The following instructions have been tested on Ubuntu 16.04.3 64-bit PC (AMD64) , TensorFlow devel docker image tensorflow/tensorflow:devel.
Prerequisites
You need CMake installed and downloaded TensorFlow source code. Please check Build LiteRT with CMake page for the details.

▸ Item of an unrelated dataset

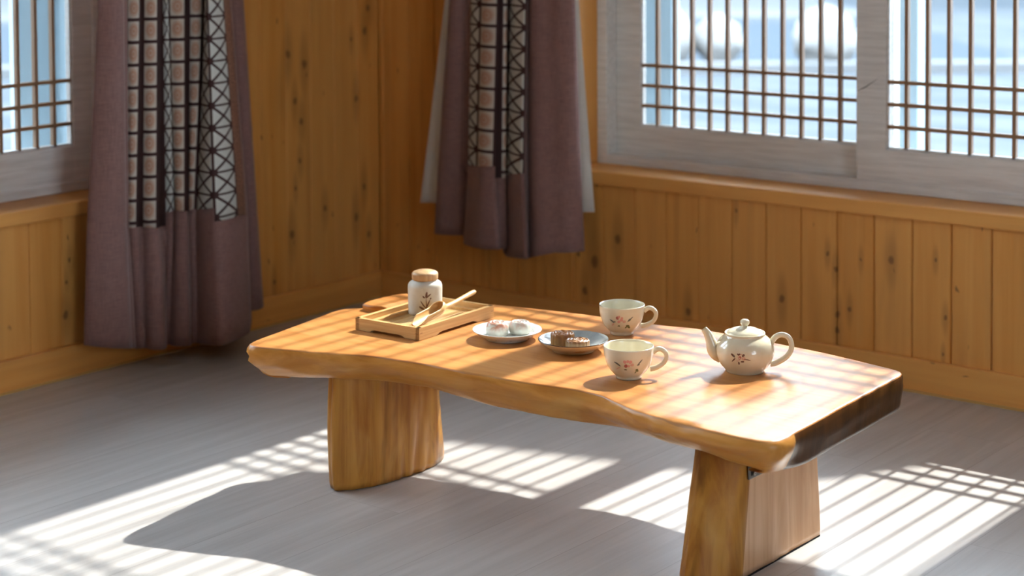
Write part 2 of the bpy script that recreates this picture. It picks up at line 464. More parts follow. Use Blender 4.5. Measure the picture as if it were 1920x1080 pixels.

Check your target environment
The following examples are tested under Raspberry Pi OS, Ubuntu Server 20.04 LTS and Mendel Linux 4.0. Depending on your target glibc version and CPU capabilities, you may need to use different version of toolchain and build parameters.
Checking glibc version
ldd --version
ldd (Debian GLIBC 2.28-10) 2.28 Copyright (C) 2018 Free Software Foundation, Inc. This is free software; see the source for copying conditions. There is NO warranty; not even for MERCHANTABILITY or FITNESS FOR A PARTICULAR PURPOSE. Written by Roland McGrath and Ulrich Drepper.
Checking ABI compatibility
If your target is ARM 32-bit, there are two ABI available depending on VFP availity. armhf and armel. This document shows an armhf example, you need to use different toolchain for armel targets.
Checking CPU capability
For ARMv7, you should know target's supported VFP version and NEON availability.
cat /proc/cpuinfo
processor : 0 model name : ARMv7 Processor rev 3 (v7l) BogoMIPS : 108.00 Features : half thumb fastmult vfp edsp neon vfpv3 tls vfpv4 idiva idivt vfpd32 lpae evtstrm crc32 CPU implementer : 0x41 CPU architecture: 7 CPU variant : 0x0 CPU part : 0xd08 CPU revision : 3
Build for AArch64 (ARM64)
This instruction shows how to build AArch64 binary which is compatible with Coral Mendel Linux 4.0, Raspberry Pi (with Ubuntu Server 20.04.01 LTS 64-bit installed).
Download toolchain
These commands install gcc-arm-8.3-2019.03-x86_64-aarch64-linux-gnu
toolchain
under ${HOME}/toolchains.
curl -LO https://storage.googleapis.com/mirror.tensorflow.org/developer.arm.com/media/Files/downloads/gnu-a/8.3-2019.03/binrel/gcc-arm-8.3-2019.03-x86_64-aarch64-linux-gnu.tar.xz
mkdir -p ${HOME}/toolchains
tar xvf gcc-arm-8.3-2019.03-x86_64-aarch64-linux-gnu.tar.xz -C ${HOME}/toolchains
Run CMake
ARMCC_PREFIX=${HOME}/toolchains/gcc-arm-8.3-2019.03-x86_64-aarch64-linux-gnu/bin/aarch64-linux-gnu-
ARMCC_FLAGS="-funsafe-math-optimizations"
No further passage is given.